Apart from his hand waving move, Scott’s doing his best to move in time with the music which he at least makes a better job of than John Maus.  Scott’s body movement is a repeated bobbing up and down and from side to side, a bit like a puppet attached to a wheel that only rotates 180 degrees left and then moves back right again.  Like a furtive boxer who’s only just learned the rudiments of avoiding being hit and who hasn’t yet been taught how to punch.  It’s quite a strange performance but as he has John Maus’s intergalactic mime act next to him, it looks relatively normal.

Most of the records that I’ve written about in this little series have been by MOR pop stars attempting to hop onto a middle of the road bandwagon that has been dressed up to resemble rock ‘n’ roll but without any notable success.  This one is different because this isn’t rock ‘n’ roll.  This isn’t even an attempt at rock ‘n’ roll, this is an attempt at breaking up a one paced live set.  The pace of the Walker Brothers’ live set, had it consisted purely of their hits would be deathly slow.  This cover version is in the set to provide a bit of a change of pace with a fast soul song.

Unlike most of the songs in this series, Land of 1,000 Dances is a soul song, not a rock ‘n’ roll song.  In addition to that, the performance, at least in terms of the instrumentation is, at worst, adequate.  Alright, it’s not the MGs and it’s not Motown and it’s certainly not The Wrecking Crew but it doesn’t stick out as being particularly awful.

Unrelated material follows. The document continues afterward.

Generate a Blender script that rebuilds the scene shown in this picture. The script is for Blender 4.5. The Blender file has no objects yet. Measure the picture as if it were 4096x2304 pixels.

Where this performance falls down is, at least on record, the singing.  Scott Walker was a great, great singer capable of depth of feeling with his tremulous deep vibrato and control.  For songs like The Walker Brothers’ hits, he was perfect.  For soul stompers, not so much really.

But, shallow as I am, this mimed performance shows me that Scott Walker’s incongruous singing on this song is the least of its problems when you can see Gary’s inept drumming, Scott’s impression of Dusty Springfield shadow boxing and, most of all, John Maus’s profoundly weird dance moves.

Rocking out it ain’t; ill advised – in all aspects – it certainly is.